Yavuz Baydar, DMG Yayın Konseyi üyelerine gönderdiği 5 Kasım 2004
tarihli mektubunda, "Her iki görevimden de ayrılmak zorunda
bırakıldım; yaşananlar, sıradan bir 'yolları ayırma' hadisesi
değil, 'kendi isteğiyle ayrılış' da değil, 'tasarruf vb nedenlerle
görülen lüzum üzerine...' de değil, çok farklı" diye anlatıyor
başına geleni.
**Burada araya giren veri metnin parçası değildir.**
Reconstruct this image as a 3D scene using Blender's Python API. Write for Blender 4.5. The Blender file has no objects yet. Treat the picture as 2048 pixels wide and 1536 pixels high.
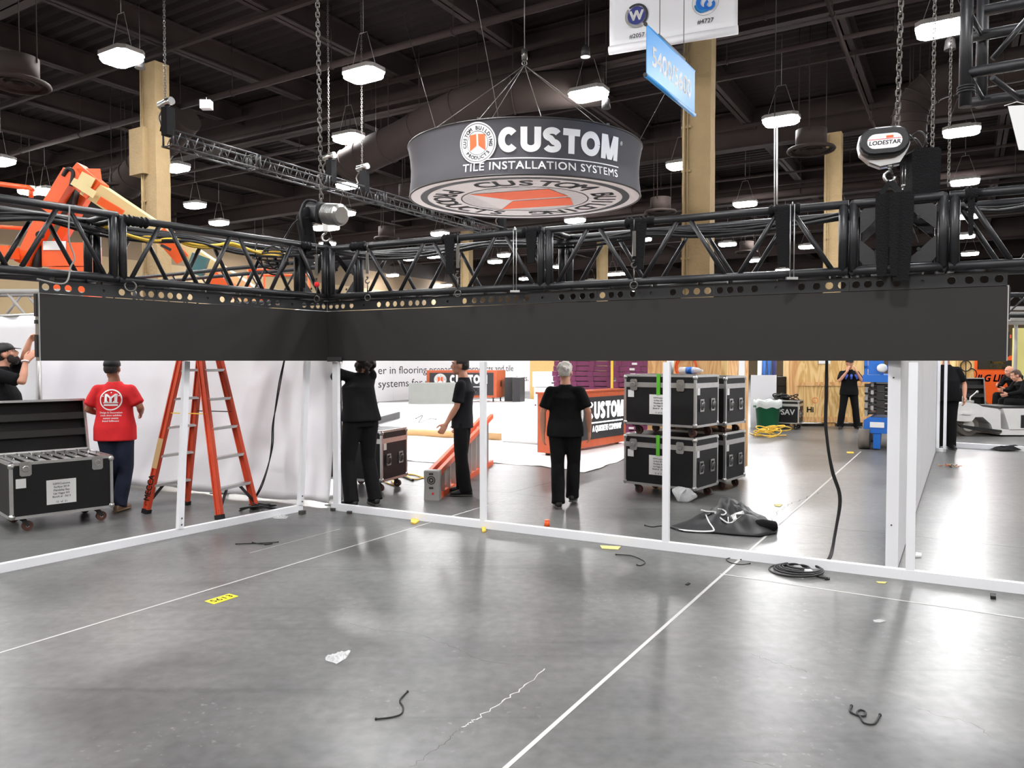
import bpy, bmesh, math, random
from mathutils import Vector as V, Matrix, Euler, noise
random.seed(7)
SC = bpy.context.scene
COL = SC.collection
# ------------------------------------------------ camera, world, exposure
F = 1500.0; H = 1.65; TH = math.atan(46 / F)
cd = bpy.data.cameras.new('camera'); cam = bpy.data.objects.new('camera', cd); COL.objects.link(cam)
cam.location = (0, 0, H); cam.rotation_euler = (math.pi / 2 - TH, 0, 0)
cd.sensor_width = 36; cd.lens = 36 * F / 2048; cd.clip_end = 400; cd.clip_start = .05
SC.camera = cam
w = bpy.data.worlds.new('world'); SC.world = w; w.use_nodes = True
w.node_tree.nodes['Background'].inputs[0].default_value = (.9, .95, 1, 1)
w.node_tree.nodes['Background'].inputs[1].default_value = .25
SC.view_settings.view_transform = 'Standard'; SC.view_settings.look = 'None'
SC.view_settings.gamma = 1; SC.view_settings.use_curve_mapping = False
SC.view_settings.exposure = 0.0
LAMP = 238.0         # emission of the ceiling lamps' lenses

CY = SC.cycles
CY.max_bounces = 6; CY.diffuse_bounces = 3; CY.glossy_bounces = 3; CY.transparent_max_bounces = 6; CY.caustics_reflective = False; CY.caustics_refractive = False

def ray(x, y):
    a = (x - 1024) / F; b = (768 - y) / F
    return V((a, math.cos(TH) + b * math.sin(TH), -math.sin(TH) + b * math.cos(TH)))
def PZ(x, y, z):
    d = ray(x, y); return V((0, 0, H)) + d * ((z - H) / d.z)
def G(x, y): return PZ(x, y, 0.0)
def P(x, y, D):
    d = ray(x, y); return V((0, 0, H)) + d * (D / d.y)
GA = math.radians(31)
U = V((math.sin(GA), math.cos(GA), 0)); W_ = V((math.cos(GA), -math.sin(GA), 0)); ZZ = V((0, 0, 1))
def UV(u, v, z=0): return U * u + W_ * v + ZZ * z

# ------------------------------------------------ materials
def lin(c):
    return tuple((x / 255 / 12.92) if x / 255 <= .04045 else ((x / 255 + .055) / 1.055) ** 2.4 for x in c) + (1,)
MATS = {}
def mat(name, rgb, rough=.5, metal=0, var=.1, scale=6, bump=0, bscale=None, emit=0, alpha=1, trans=0, coat=0, spec=.5, stretch=None, sss=0):
    m = bpy.data.materials.new(name); m.use_nodes = True; nt = m.node_tree; N = nt.nodes; L = nt.links
    p = N['Principled BSDF']
    c = lin(rgb)
    tc = N.new('ShaderNodeTexCoord'); mp = N.new('ShaderNodeMapping'); L.new(tc.outputs['Object'], mp.inputs[0])
    if stretch: mp.inputs['Scale'].default_value = stretch
    nz = N.new('ShaderNodeTexNoise'); nz.inputs['Scale'].default_value = scale; nz.inputs['Detail'].default_value = 5
    L.new(mp.outputs[0], nz.inputs['Vector'])
    mx = N.new('ShaderNodeMix'); mx.data_type = 'RGBA'
    mx.inputs[6].default_value = tuple(x * (1 - var) for x in c[:3]) + (1,)
    mx.inputs[7].default_value = tuple(min(1, x * (1 + var)) for x in c[:3]) + (1,)
    L.new(nz.outputs['Fac'], mx.inputs[0]); L.new(mx.outputs[2], p.inputs['Base Color'])
    p.inputs['Roughness'].default_value = rough; p.inputs['Metallic'].default_value = metal
    p.inputs['Specular IOR Level'].default_value = spec; p.inputs['Coat Weight'].default_value = coat
    if alpha < 1: p.inputs['Alpha'].default_value = alpha
    if trans: p.inputs['Transmission Weight'].default_value = trans
    if sss: p.inputs['Subsurface Weight'].default_value = sss; p.inputs['Subsurface Scale'].default_value = .02
    if emit:
        p.inputs['Emission Color'].default_value = c; p.inputs['Emission Strength'].default_value = emit
    if bump:
        b = N.new('ShaderNodeBump'); b.inputs['Strength'].default_value = bump; b.inputs['Distance'].default_value = .02
        n2 = N.new('ShaderNodeTexNoise'); n2.inputs['Scale'].default_value = bscale or scale * 3; n2.inputs['Detail'].default_value = 6
        L.new(mp.outputs[0], n2.inputs['Vector']); L.new(n2.outputs['Fac'], b.inputs['Height']); L.new(b.outputs[0], p.inputs['Normal'])
    MATS[name] = m; return m

def ramp(N, stops):
    r = N.new('ShaderNodeValToRGB'); e = r.color_ramp.elements
    e[0].position, e[0].color = stops[0][0], stops[0][1]; e[1].position, e[1].color = stops[1][0], stops[1][1]
    for s in stops[2:]:
        k = e.new(s[0]); k.color = s[1]
    return r
def floor_mat():
    m = bpy.data.materials.new('polished_concrete'); m.use_nodes = True; nt = m.node_tree; N = nt.nodes; L = nt.links
    p = N['Principled BSDF']; tc = N.new('ShaderNodeTexCoord')
    def nz(scale, det=6, st=None, dist=0):
        mp = N.new('ShaderNodeMapping'); L.new(tc.outputs['Object'], mp.inputs[0])
        if st: mp.inputs['Scale'].default_value = st; mp.inputs['Rotation'].default_value = (0, 0, GA)
        n = N.new('ShaderNodeTexNoise'); n.inputs['Scale'].default_value = scale; n.inputs['Detail'].default_value = det; n.inputs['Distortion'].default_value = dist
        L.new(mp.outputs[0], n.inputs['Vector']); return n
    a = nz(.55, 8, None, .6); b = nz(1.7, 9, (.8, 1.4, 1), .4); c_ = nz(26, 4)
    r1 = ramp(N, [(.3, lin((83, 83, 83))), (.7, lin((118, 118, 116)))]); L.new(a.outputs['Fac'], r1.inputs[0])
    r2 = ramp(N, [(.25, lin((81, 81, 81))), (.75, lin((120, 120, 118)))]); L.new(b.outputs['Fac'], r2.inputs[0])
    mx = N.new('ShaderNodeMix'); mx.data_type = 'RGBA'; mx.inputs[0].default_value = .5
    L.new(r1.outputs[0], mx.inputs[6]); L.new(r2.outputs[0], mx.inputs[7])
    e1 = nz(14, 10, None, 0); rg = ramp(N, [(.28, (.80, .80, .80, 1)), (.72, (1.14, 1.14, 1.14, 1))]); L.new(e1.outputs['Fac'], rg.inputs[0])
    mg = N.new('ShaderNodeMix'); mg.data_type = 'RGBA'; mg.blend_type = 'MULTIPLY'; mg.inputs[0].default_value = 1; L.new(mx.outputs[2], mg.inputs[6]); L.new(rg.outputs[0], mg.inputs[7]); mx = mg
    e2 = nz(2.6, 7, (.12, 2.4, 1), .5); rg2 = ramp(N, [(.58, (1, 1, 1, 1)), (.74, (.74, .74, .74, 1))]); L.new(e2.outputs['Fac'], rg2.inputs[0])
    mh = N.new('ShaderNodeMix'); mh.data_type = 'RGBA'; mh.blend_type = 'MULTIPLY'; mh.inputs[0].default_value = 1; L.new(mx.outputs[2], mh.inputs[6]); L.new(rg2.outputs[0], mh.inputs[7]); mx = mh
    # fine light scuffs
    r3 = ramp(N, [(.62, (0, 0, 0, 1)), (.70, (1, 1, 1, 1))]); L.new(c_.outputs['Fac'], r3.inputs[0])
    d = nz(1.1, 3); r4 = ramp(N, [(.52, (0, 0, 0, 1)), (.62, (.35, .35, .35, 1))]); L.new(d.outputs['Fac'], r4.inputs[0])
    mu = N.new('ShaderNodeMath'); mu.operation = 'MULTIPLY'; L.new(r3.outputs[0], mu.inputs[0]); L.new(r4.outputs[0], mu.inputs[1])
    m2 = N.new('ShaderNodeMix'); m2.data_type = 'RGBA'; L.new(mu.outputs[0], m2.inputs[0]); L.new(mx.outputs[2], m2.inputs[6]); m2.inputs[7].default_value = lin((170, 170, 167))
    L.new(m2.outputs[2], p.inputs['Base Color'])
    rr = N.new('ShaderNodeMapRange'); rr.inputs[3].default_value = .29; rr.inputs[4].default_value = .33
    L.new(b.outputs['Fac'], rr.inputs[0]); L.new(rr.outputs[0], p.inputs['Roughness'])
    p.inputs['Specular IOR Level'].default_value = .2
    return m
def wood_mat(name, c0, c1, scale=1.0, axis='z', rough=.55):
    m = bpy.data.materials.new(name); m.use_nodes = True; nt = m.node_tree; N = nt.nodes; L = nt.links; p = N['Principled BSDF']
    tc = N.new('ShaderNodeTexCoord'); mp = N.new('ShaderNodeMapping'); L.new(tc.outputs['Object'], mp.inputs[0])
    mp.inputs['Scale'].default_value = {'z': (3, 3, .5), 'x': (.5, 3, 3)}[axis]
    n = N.new('ShaderNodeTexNoise'); n.inputs['Scale'].default_value = 1.3 * scale; n.inputs['Detail'].default_value = 3; n.inputs['Distortion'].default_value = .8
    L.new(mp.outputs[0], n.inputs['Vector'])
    wv = N.new('ShaderNodeMath'); wv.operation = 'MULTIPLY'; wv.inputs[1].default_value = 14; L.new(n.outputs['Fac'], wv.inputs[0])
    fr = N.new('ShaderNodeMath'); fr.operation = 'PINGPONG'; fr.inputs[1].default_value = 1; L.new(wv.outputs[0], fr.inputs[0])
    r = ramp(N, [(.1, lin(c0)), (.8, lin(c1))]); L.new(fr.outputs[0], r.inputs[0]); L.new(r.outputs[0], p.inputs['Base Color'])
    p.inputs['Roughness'].default_value = rough; MATS[name] = m; return m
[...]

Peki neymiş yaşananlar? İddiası şu: "Okur Temsilcisi
(Ombudsman) görevinin gereğini yerine getirip, Milliyet Gazetesi
tarafından yayımlanmış olan bir 'yalan haber'i düzelttiğim ve arka
planını okurlara DMG Yayın İlkeleri ışığında aktardığım için doğan
'infial' nedeniyle DMG ile tüm ilişiğim kesildi."
İşte zurnanın 'zırt' ettiği yer de burası. Milliyet'in okur
temsilcisi durduk yerde veya kendiliğinden görevini bıraksaydı
"Yolları ayrıldı" der önemsemezdik. Hatta, mektubunda belirttiği
gibi, "Bu iş bize pahalıya mâl oluyor, tasarruf tedbiri olarak okur
temsilciliği uygulamasından vazgeçtik" gerekçesi de mâkul kabul
edilebilirdi. Oysa, Milliyet bir başka meslektaşımızla okur
temsilciliği görevini sürdürüyor. Kendiliğinden ayrılmayan, ya da
tasarruf gereği konumu kaldırılmayan bir okur temsilcisi o görevin
niteliğinin yara alması demek... Hele bir de, "Yalan haberi
düzelttiğim ve arka planını okurlara aktardığım için kapı önüne
konuldum" iddiası söz konusuysa, neler olup bittiği ile yakından
ilgilenmemiz şart hale geliyor...
Yavuz Baydar'ın Yayın Konseyi üyelerine yazdıklarına başvurarak
gerçekleri arama yolculuğumuzu sürdüreceğiz. Konsey konuyu görüştü
ve bir karara vardıysa veya Milliyet yayın yönetmeninin
anlatılanlara itirazı varsa, bu sütun onlara da açık.